Investing towards retirement in the early stages of life when your financial responsibilities are minimal will help reduce the burden of investing for it later.

By investing at an early age, you buy more time for your investments, and in the process, increase the effect of compounding on your investments, which is when gains grow on top of other gains.

Say you start saving for retirement at the ripe age of 25, put aside $6,000 a year in a tax-deferred retirement account for a decade, and then stop saving completely.

By the time you reach 65 (the normal retirement age), your $60,000 investment will have grown to over $700,000 (assuming a 7 percent annual return), despite you not contributing a dime beyond age 35.

Over time, that compound growth can really boost returns.

5.       Which Accounts Can You Use for Retirement Savings?

How much you can save for retirement and the tax you may be required to pay varies depending on the account.

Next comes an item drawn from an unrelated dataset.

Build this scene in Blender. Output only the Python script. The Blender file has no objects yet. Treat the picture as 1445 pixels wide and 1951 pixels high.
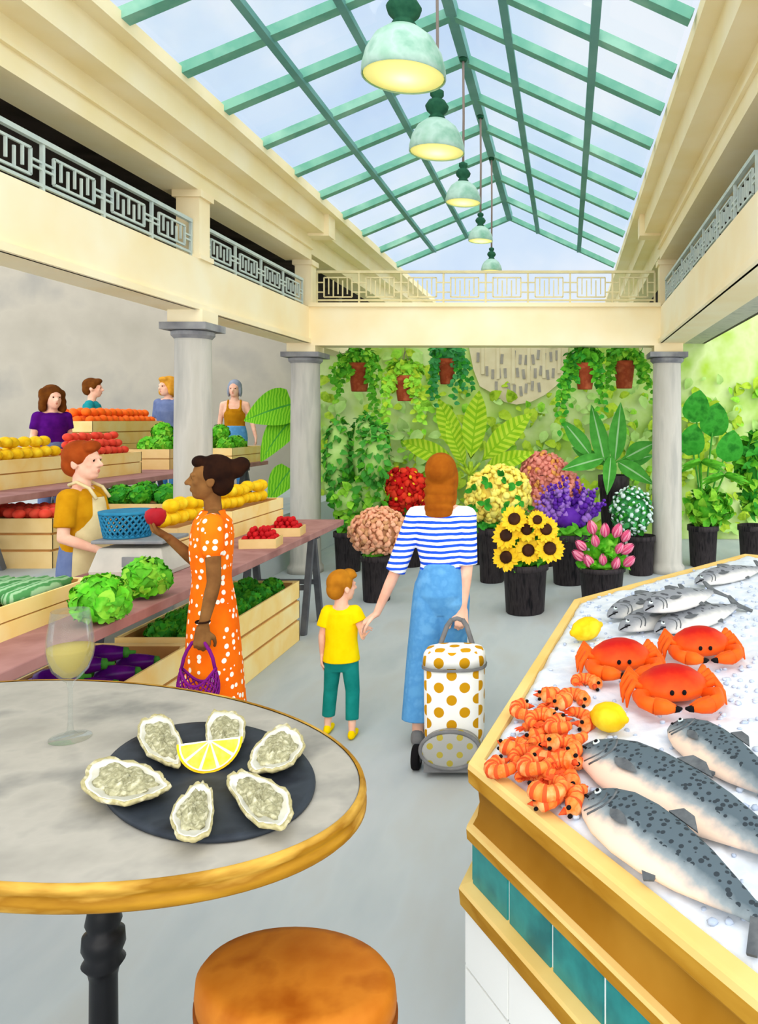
import bpy, math, random
from mathutils import Vector, Matrix
PI = math.pi
C = bpy.context.scene.collection
# ---------------------------------------------------------------- survey of the photograph
F, VX, VY, CH = 1500.0, 1080.0, 800.0, 1.89          # focal length (px), vanishing point (px), eye height (m)
def at(px, py, s): return Vector(((px - VX) / s, F / s, CH - (py - VY) / s))
def onz(px, py, Z): return at(px, py, (py - VY) / (CH - Z))
R = random.Random(7)
def uni(a, b): return R.uniform(a, b)
def V(*a): return Vector(a)
# ---------------------------------------------------------------- materials
def lin(c):
    o = []
    for v in c[:3]:
        v = v / 255.0
        o.append(v / 12.92 if v <= 0.04045 else ((v + 0.055) / 1.055) ** 2.4)
    return (o[0], o[1], o[2], 1.0)
def base(name):
    m = bpy.data.materials.new(name); m.use_nodes = True
    nt = m.node_tree; nt.nodes.clear()
    out = nt.nodes.new('ShaderNodeOutputMaterial')
    return m, nt, out
def N(nt, t, **k):
    n = nt.nodes.new(t)
    for a, b in k.items(): setattr(n, a, b)
    return n
def link(nt, a, b): nt.links.new(a, b)
def bsdf(nt, out, rough, spec):
    b = N(nt, 'ShaderNodeBsdfPrincipled')
    b.inputs['Roughness'].default_value = rough
    b.inputs['Specular IOR Level'].default_value = spec
    link(nt, b.outputs[0], out.inputs[0]); return b
def mixc(nt, fac, a, b):
    m = N(nt, 'ShaderNodeMix', data_type='RGBA')
    for sock, v in ((m.inputs[0], fac), (m.inputs[6], a), (m.inputs[7], b)):
        if hasattr(v, 'links'): link(nt, v, sock)
        else: sock.default_value = v
    return m.outputs[2]
def math_(nt, op, a, b=None):
    n = N(nt, 'ShaderNodeMath', operation=op)
    for s, v in zip(n.inputs, (a, b)):
        if v is None: continue
        if hasattr(v, 'links'): link(nt, v, s)
        else: s.default_value = v
    return n.outputs[0]
def ramp(nt, fac, stops, interp='LINEAR'):
    r = N(nt, 'ShaderNodeValToRGB'); cr = r.color_ramp; cr.interpolation = interp
    while len(cr.elements) < len(stops): cr.elements.new(0.5)
    for e, (p, c) in zip(cr.elements, stops): e.position = p; e.color = c
    link(nt, fac, r.inputs[0]); return r.outputs[0]
def objco(nt, scale=None):
    tc = N(nt, 'ShaderNodeTexCoord')
    if scale is None: return tc.outputs['Object']
    mp = N(nt, 'ShaderNodeMapping'); mp.inputs['Scale'].default_value = scale
    link(nt, tc.outputs['Object'], mp.inputs[0]); return mp.outputs[0]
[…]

You can build a nest egg quicker if you make optimum use of government programs and take advantage of workplace retirement benefits.

The lineup of retirement accounts is a huge bowl of alphabet soup. There is no single best retirement plan. Each plan has unique pros and cons. Some plans are pre-taxed, while others are post-taxed. There is likely an appropriate retirement plan (or combination of retirement accounts) for your unique individual needs.

In the End

Chances are, you do not plan to work until the day you die.

To lead a peaceful and uncompromised retirement lifestyle, it’s essential you start planning and investing towards it even if it seems a long way off. Professionals can help excel your retirement marathon; helping you navigate the latest rules and policies in a more efficient manner. 

Finally, a retirement calculator can help you see your progress and what you need to change to attain your retirement goals. It might even help you to retire early!